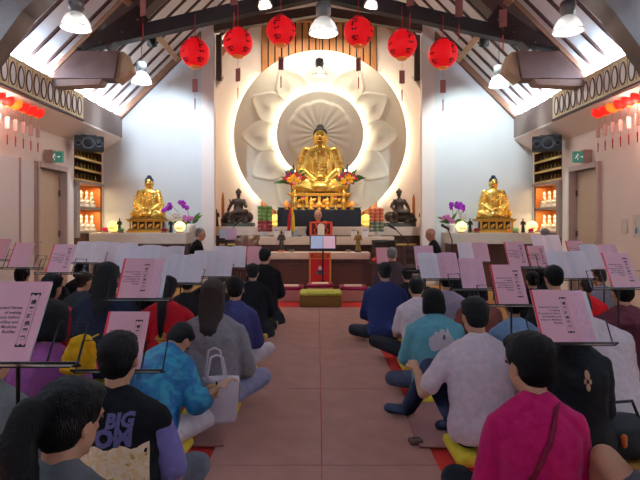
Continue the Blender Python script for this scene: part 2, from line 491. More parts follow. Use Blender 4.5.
    t['_s'] = s
    return t, s

def back_print(t, bm, name, m, off=.004):
    """press a flat print (x, z plane) onto the back of the shirt"""
    so = bpy.data.objects[t['_sh']]
    b2 = bmesh.new(); b2.from_mesh(so.data); tree = BVHTree.FromBMesh(b2)
    bmesh.ops.subdivide_edges(bm, edges=[e for e in bm.edges if e.calc_length() > .02], cuts=2, use_grid_fill=True)
    for v in bm.verts:
        h = tree.ray_cast(Vector((v.co.x, -1, v.co.z)), Vector((0, 1, 0)))
        v.co.y = (h[0].y if h[0] else v.co.y)-off
    b2.free()
    return mk(name, bm, m, so, recalc=False)
# ============================================================ SETTING
YB = 11.5; YR = 13.1; WX = 4.75; FX = 4.33; Y0 = -1.8
def roofz(x): return 8.14-abs(x)
NT = [0]
def trim(bm, m, smooth=False):
    NT[0] += 1
    return struct('trim_%d' % NT[0], bm, m, None, smooth)

# floor: golden boards
def plank_mat():
    m = bpy.data.materials.new('golden_floorboards'); m.use_nodes = True; nt = m.node_tree; b = nt.nodes['Principled BSDF']
    tc = nt.nodes.new('ShaderNodeTexCoord'); br = nt.nodes.new('ShaderNodeTexBrick')
    mp = nt.nodes.new('ShaderNodeMapping'); mp.inputs['Rotation'].default_value = (0, 0, PI/2)
    nt.links.new(tc.outputs['Object'], mp.inputs[0]); nt.links.new(mp.outputs[0], br.inputs['Vector'])
    br.inputs['Color1'].default_value = (*srgb((196, 140, 72)), 1); br.inputs['Color2'].default_value = (*srgb((182, 124, 60)), 1)
    br.inputs['Mortar'].default_value = (*srgb((110, 70, 34)), 1); br.inputs['Scale'].default_value = 1
    br.inputs['Mortar Size'].default_value = .003; br.inputs['Brick Width'].default_value = 1.2; br.inputs['Row Height'].default_value = .09
    nt.links.new(br.outputs['Color'], b.inputs['Base Color']); b.inputs['Roughness'].default_value = .35
    return m
b = NB(); box(b, (0, (Y0+YR)/2, -.06), (10.6, YR-Y0+.4, .10)); struct('floor', b, plank_mat())

# roof slabs
for e, nm in ((-1, 'ceiling_left'), (1, 'ceiling_right')):
    b = NB()
    prism(b, [(0, 8.14), (e*5.0, 3.14), (e*5.0, 3.30), (0, 8.30)], Y0-.2, YR+.2)
    struct(nm, b, CEILW)

# side walls (with a doorway and a niche in each) and the far walls
DY0, DY1, DZ = 8.76, 9.70, 2.30
NY0, NY1, NZ0, NZ1 = 10.12, 11.42, .62, 3.30
for e, nm in ((-1, 'wall_left'), (1, 'wall_right')):
    b = NB()
    for (ya, yb, za, zb) in ((Y0-.1, DY0, 0, 3.42), (DY0, DY1, DZ, 3.42), (DY1, NY0, 0, 3.42), (NY0, NY1, NZ1, 3.42), (NY0, NY1, 0, NZ0), (NY1, YB+.1, 0, 3.42)):
        box(b, (e*(WX+.06), (ya+yb)/2, (za+zb)/2), (.12, yb-ya, zb-za))
    struct(nm, b, WALLC)
    # wing wall beside the central recess
    b = NB()
    prism(b, [(e*2.5, 0), (e*(WX+.12), 0), (e*(WX+.12), 3.27), (e*2.5, 5.60)], YB, YB+.12)
    struct('wall_wing_'+('left' if e < 0 else 'right'), b, WALLW)
    b = NB()
    prism(b, [(e*2.28, 0), (e*2.56, 0), (e*2.56, 5.56), (e*2.28, 5.85)], YB-.10, YB+.12)
    struct('wall_pier_'+('left' if e < 0 else 'right'), b, WALLC)
    b = NB(); prism(b, [(e*2.62, 0), (e*2.74, 0), (e*2.74, 5.40), (e*2.62, 5.52)], YB+.12, YR); struct('wall_recess_'+('left' if e < 0 else 'right'), b, WALLC)
b = NB(); prism(b, [(-2.74, 0), (2.74, 0), (2.74, 5.41), (0, 8.15), (-2.74, 5.41)], YR, YR+.12); struct('wall_back', b, WALLC)
b = NB(); prism(b, [(-WX-.1, 0), (WX+.1, 0), (WX+.1, 3.3), (0, 8.15), (-WX-.1, 3.3)], Y0-.12, Y0); struct('wall_front', b, WALLC)
# slatted timber panel behind the disc
b = NB(); box(b, (.03, YR-.02, 3.2), (2.9, .02, 6.4)); trim(b, mat('black_slat_backing', (24, 18, 16), .8, var=.05))
for i in range(17):
    b = NB(); w_ = 2.9/17
    box(b, (-1.42+w_*(i+.5), YR-.05, 3.2), (w_-.035, .03, 6.38)); trim(b, WOODS)
b = NB(); box(b, (.03, YR-.08, 6.44), (3.0, .10, .10)); trim(b, WOODM)

# rafters on both slopes
d_ = math.sqrt(.5)
def sloped(bm, x0, x1, e, drop0, drop1, y0, y1):
    """board hugging the roof slope between |x| = x0 and x1"""
    k0, k1 = drop0*1.4142, drop1*1.4142
    prism(bm, [(e*x0, roofz(x0)-k0), (e*x1, roofz(x1)-k0), (e*x1, roofz(x1)-k1), (e*x0, roofz(x0)-k1)], y0, y1)
y = 4.0
ys = []
for a in (4.0, 4.42, 4.84, 5.26, 5.68, 6.48, 6.90, 7.33, 7.75, 8.17, 9.05, 9.47, 9.89, 10.31, 10.73, 11.12):
    for e in (-1, 1):
        b = NB(); sloped(b, .06, 4.62, e, 0, .032, a-.026, a+.026); trim(b, RAFT)
for a in (11.9, 12.3, 12.7):
    for e in (-1, 1):
        b = NB(); sloped(b, .06, 2.6, e, 0, .07, a-.025, a+.025); trim(b, RAFT)
for e in (-1, 1):
    b = NB(); box(b, (e*3.06, 8.2, roofz(3.06)-.17), (.11, 6.2, .11), (0, e*PI/4, 0)); trim(b, WOODL)
    b = NB(); sloped(b, 2.58, 4.62, e, .0, .12, YB-.10, YB-.005); trim(b, WOODM)
    b = NB(); sloped(b, .03, 2.6, e, .0, .13, YR-.09, YR-.005); trim(b, WOODM)

def truss(y, full=True):
    for e in (-1, 1):
        if not full:
            b = NB(); prism(b, [(e*4.30, 3.15), (e*3.98, 3.20), (e*3.80, 3.45), (e*3.50, 3.86), (e*3.30, 4.05), (e*2.0, 5.35), (e*2.0, 6.13), (e*4.30, 3.83)], y-.15, y+.15); o = trim(b, mat('grey_brown_timber', (92, 78, 72), .6, 0, .15, 5))
            for q in (.10, .24):
                b = NB(); prism(b, [(e*(4.28), 3.55+q), (e*2.1, 5.73+q*.3), (e*2.1, 5.745+q*.3), (e*4.28, 3.565+q)], y-.155, y-.148); struct('board_seam', b, WOODD, o)
            b = NB(); prism(b, [(e*4.0, 4.13), (0, 5.02), (0, 5.26), (e*3.9, 4.36)], y-.06, y+.10); trim(b, WOODD)
            continue
        b = NB(); sloped(b, .05, 4.45, e, .0, .07, y-.15, y+.15); o = trim(b, WOODM)
        b = NB(); sloped(b, .05, 3.42, e, .07, .40, y-.13, y+.13); p = struct('rafter_beam', b, WOODD, o)
        # bolted plate where the rafter meets the tie
        b = NB(); prism(b, [(e*3.9, 4.16), (e*3.1, 4.30), (e*2.72, 4.62), (e*2.90, 4.86)], y-.155, y-.13)
        p = struct('joint_plate', b, mat('dark_joint_wood', (44, 29, 26), .8, 0, .1, spec=.1), o)
        for q in ((3.5, 4.26), (3.15, 4.42), (2.9, 4.62)):
            bb = NB(); ball(bb, (e*q[0], y-.157, q[1]), .013, 8, 6); struct('bolt', bb, GREYM, p)
        # boxed bracket on the wall
        b = NB(); prism(b, [(e*4.45, 3.69), (e*3.30, 3.69), (e*3.22, 4.13), (e*4.0, 4.13)], y-.12, y+.20); o2 = trim(b, mat('red_brown_bracket', (92, 62, 54), .55, 0, .15, 6))
        b = NB(); prism(b, [(e*3.30, 3.67), (e*3.06, 3.86), (e*3.16, 4.14), (e*3.22, 4.14)], y-.06, y+.26); struct('bracket_end', b, WOODL, o2)
        b = NB(); prism(b, [(e*4.5, 3.55), (e*3.55, 3.60), (e*3.50, 3.685), (e*4.5, 3.685)], y-.10, y+.16); struct('bracket_sole', b, mat('grey_brown_sole', (146, 122, 112), .6, 0, .1), o2)
        b = NB(); prism(b, [(e*4.0, 4.13), (0, 5.02), (0, 5.26), (e*3.9, 4.36)], y-.06, y+.10)
        trim(b, mat('black_brown_tie', (27, 16, 14), .7, 0, .15, 6))
truss(8.52); truss(6.3, False)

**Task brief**
Exactly restate the lines from the beginning of the data through the line with "return t, s", and no others, keeping pictures out.

**Output for this exercise**
Continue the Blender Python script for this scene: part 2, from line 491. More parts follow. Use Blender 4.5.
    t['_s'] = s
    return t, s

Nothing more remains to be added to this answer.